Running alongside the tragic romantic themes, de Chirolo is regularly exposed to the radical politics of his employer Bengtsohn and his comrades, who seek to overthrow the Malacian status quo; though de Chirolo is clearly a member of the lower classes, he refuses to listen despite the progressives’ claims that he is a victim of oppression the same as them. He half-believes that he will find his own wealthy patron, and later that he will marry into wealth, and is largely ignorant of the plight of others, more or less content with his own poverty. After the climax has stripped him of his contentment and his illusions regarding the fairness of his world, he is finally convinced to attend one of the radicals’ political meetings. The ending leaves his actual political conviction in doubt, but given the momentum of his character development it seems clear that he will join the progressives in earnest. There is some debate as to this, but de Chirolo simply has no other recourse save suicide, an option he rejected earlier, or a return to his former life, which seems highly unlikely given his irrevocable break with his former friends.
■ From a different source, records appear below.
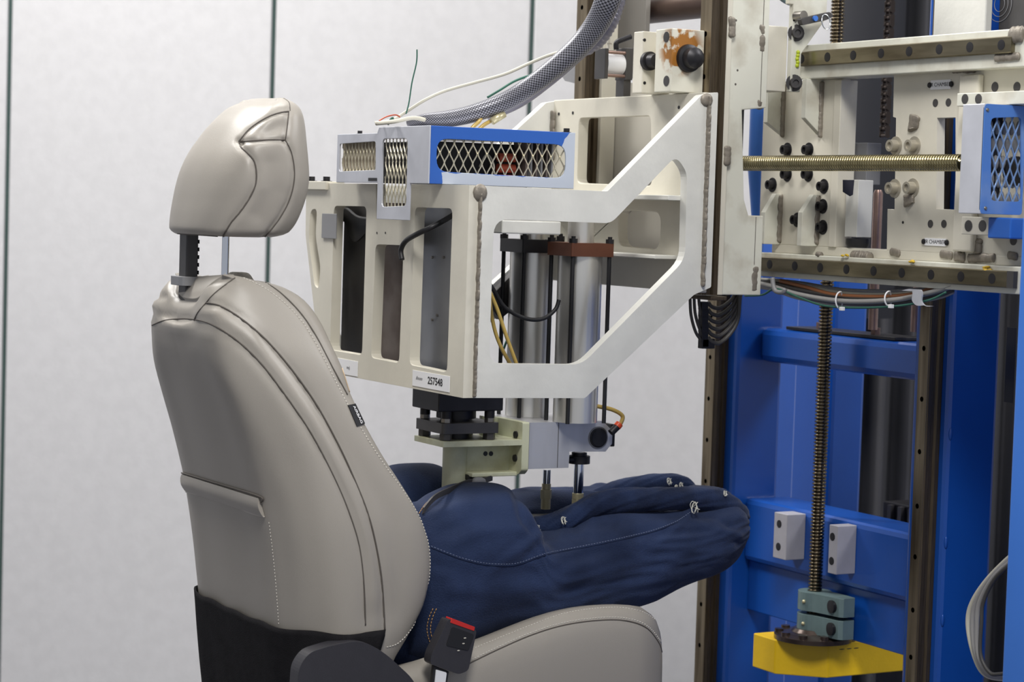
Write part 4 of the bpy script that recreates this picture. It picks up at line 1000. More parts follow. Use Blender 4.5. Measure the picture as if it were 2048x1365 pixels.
# ------------------------------------------------------------------ cables
ycb = [PX(a, 560, 2.235).y for a in (1490, 1540, 1600, 1690, 1790, 1870, 1900)]
rows = [(563, 572, 590, 603, 600, 583, 572), (560, 566, 580, 594, 596, 586, 574), (566, 562, 572, 588, 590, 580, 570), (560, 569, 592, 606, 606, 592, 580), (558, 560, 566, 580, 582, 575, 566), (571, 577, 596, 610, 609, 596, 584)]
cols = [CABLEG, CABLED, CABLEW, CABLED, CABLEG, CABLEG]
names = ['grey cable', 'dark cable', 'off white cable', 'darkest cable', 'thin upper grey cable', 'lower grey cable']
labs = ['grey cable in the middle of the bundle under the lower rail', 'dark cable in the bundle under the lower rail, upper dark one', 'off white cable in the bundle sagging under the lower rail', 'dark cable low in the bundle under the lower rail', 'uppermost grey cable of the bundle under the lower rail', 'lowest thick grey cable of the bundle just above the green one']
for i, r in enumerate(rows):
    pts = [PX(a, b, 2.262+.009*i) for a, b in zip((1490, 1540, 1600, 1690, 1790, 1870, 1905), r)]
    cable('cable', labs[i], 'cable', pts, .0042 if i != 4 else .003, cols[i], group='cable bundle under the lower rail')
cable('cable', 'thin green cable along the bottom of the bundle under the lower rail', 'cable', [PX(a, b, 2.256) for a, b in ((1490, 592), (1525, 590), (1553, 578), (1600, 596), (1650, 612), (1720, 616), (1800, 612), (1860, 600), (1892, 585))], .0018, GREENC, group='cable bundle under the lower rail')
cable('cable', 'copper brown cable in the bundle under the lower rail', 'cable', [PX(a, b, 2.27) for a, b in ((1560, 562), (1610, 574), (1670, 590), (1760, 594), (1830, 588), (1866, 574), (1885, 562))], .0034, ORANGEC, group='cable bundle under the lower rail')
def tie(px, py0, py1, label, w=6):
    n = 22; X = 2.262
    pth = [PX(px+w*math.cos(2*math.pi*i/n)*(1.6 if math.cos(2*math.pi*i/n) < 0 else .6), (py0+py1)/2+(py1-py0)/2*math.sin(2*math.pi*i/n), X-.012+.02*(.5+.5*math.cos(2*math.pi*i/n))) for i in range(n)]
    o = thing('cable_tie', label, 'cable tie', PX(px, py1, X-.01), 'white cable ties')
    obj('strap', G().tube(pth, .0014, 6, closed=True), WHITE, o, smooth='all')
    q = PX(px+3, py1, X-.014); obj('head', G().box(q.x-.003, q.x+.003, q.y-.004, q.y+.004, q.z-.003, q.z+.003), WHITE, o, bevel=.0006)
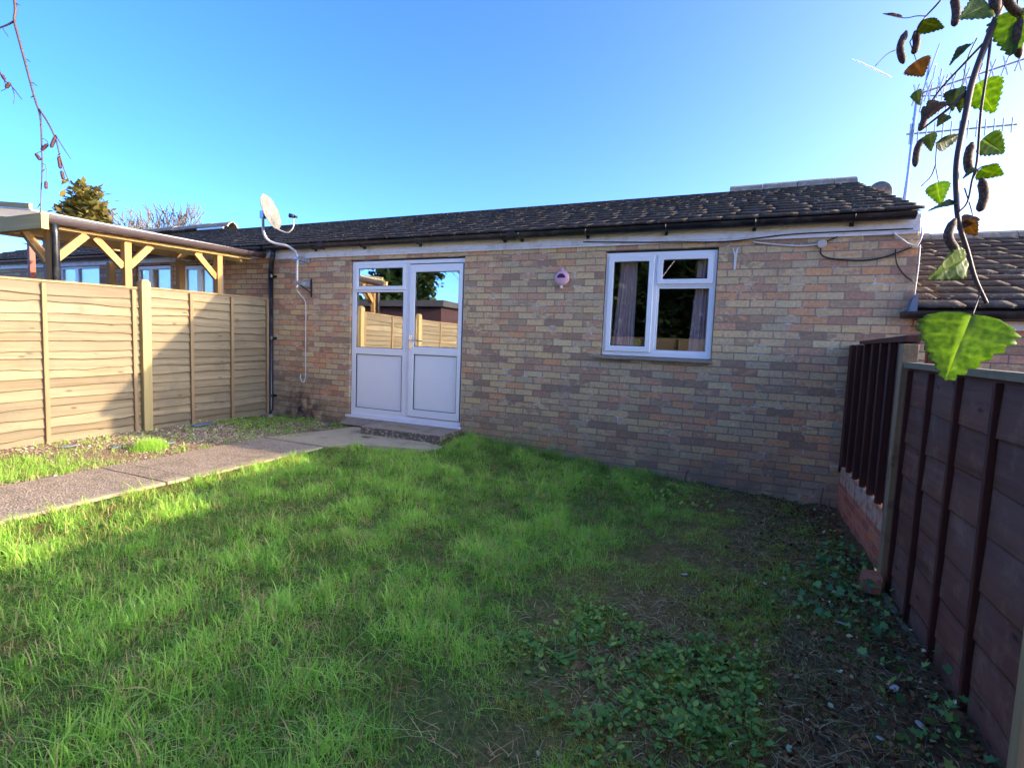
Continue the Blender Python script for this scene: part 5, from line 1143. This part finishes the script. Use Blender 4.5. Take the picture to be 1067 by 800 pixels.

As art imitates life and life imitates art, there are various hints that Malacia itself is a living work of art; a tapestry in a literal sense. The city’s founder, who cast the blessing or curse that promised that Malacia would never change, could be seen as an artist in this sense. Is the progressives’ quest to change the status quo thus doomed to failure? Does art change, either as a whole or in specific instances, perhaps through evolving interpretation? Can human nature change? I don’t know! Aldiss keeps his cards close to his chest on this one, and really The Malacia tapestry is a book that not only rewards a second reading but almost requires it. A very complex work that succeeds on just about every level, and I could go on and on about it for pages. Instead I’ll just say that if Aldiss never wrote anything else on this level, I’ll be sorely disappointed.